Looking at Rachel as the
ultimate reconciler, in this book and throughout the series, is important, but
is scarcely necessary to enjoy the novels as pure entertainment, which they
manage to be (through elements such as their titles’ references to Clint
Eastwood movies) even as they are something more. Using far deeper
characterization than is offered in the vast majority of fantasy novels –
indeed, far more than most mainstream novels provide – Harrison allows Rachel
to be a highly flawed character (whiny, unsure of herself, romantically and
sexually confused, impulsive, frequently indecisive until the last possible
instant and sometimes just a shade afterwards) while still making her
centrality to the individual books’ stories and the sequence as a whole
abundantly clear.
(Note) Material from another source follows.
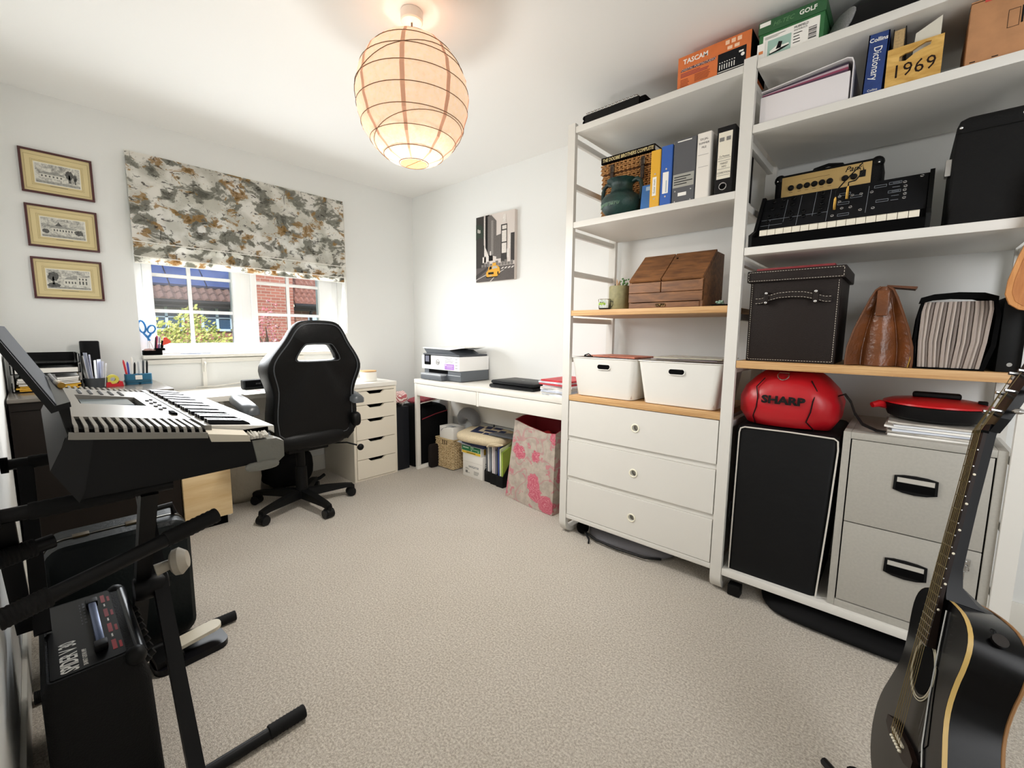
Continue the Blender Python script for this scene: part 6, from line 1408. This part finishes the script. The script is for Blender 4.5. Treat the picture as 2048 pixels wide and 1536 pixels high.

Trent is himself no angel – far, far from it, having proved
at various points in the series to be a drug lord, killer and torturer, and a businessman
who is ruthless almost to the point of parody (although Harrison handles his
story so well that even the worst of his crimes turn out to be only apparent crimes – a fact that is not
always clear, however, within the specific novels in which they occur). But the
reality of the Hollows series is that Rachel and Trent, who needed each other
(or whose families needed each other) in childhood, need each other as adults,
too, for purposes that go far beyond their individual lives. This is becoming
clearer and clearer as the books progress, but Harrison is so good at managing
the story (and her readers) that it remains tantalizingly uncertain, even at
this late stage in the Hollows series, exactly where things are going to end up
and exactly how this very complex tapestry will eventually be completed and
displayed.
It will be, though. Any
reader who doubts it has missed one of the most important reconciliation
elements in the books to date: Jenks, Rachel’s pixy partner and one of
Harrison’s most wonderful creations, has accepted into his family and become
dependent on a now-wingless fairy named Belle – who in turn has become
surrogate mother to Jenks’ many children after the heartbreaking death of
Jenks’ wife, Matalina, for which Belle’s clan was responsible. Pixies and
fairies are sworn mortal enemies, have been from time immemorial, and fight to
the death at every opportunity. If this sounds like the situation involving
elves and demons, it should, because the parallel is very clear to anyone who
wants to see it. Thanks to Rachel, there has been a breakthrough – not a
universal or perfect one, but a major one nonetheless – in the relationship
between two species that have long sought nothing less than to exterminate each
other. Inept and uncertain of herself and her powers Rachel may be, but she has
proved, again and again, to be an (imperfect) peacemaker against impossible
odds. She proves it again in Ever After
and The Undead Pool, as Harrison
inexorably moves the Hollows series closer to a conclusion in which the
reconciling of opposites is sure to be the major theme – but with enough complications
and uncertainties remaining to keep fans of the Hollows novels talking about
them long after the sequence comes to an end.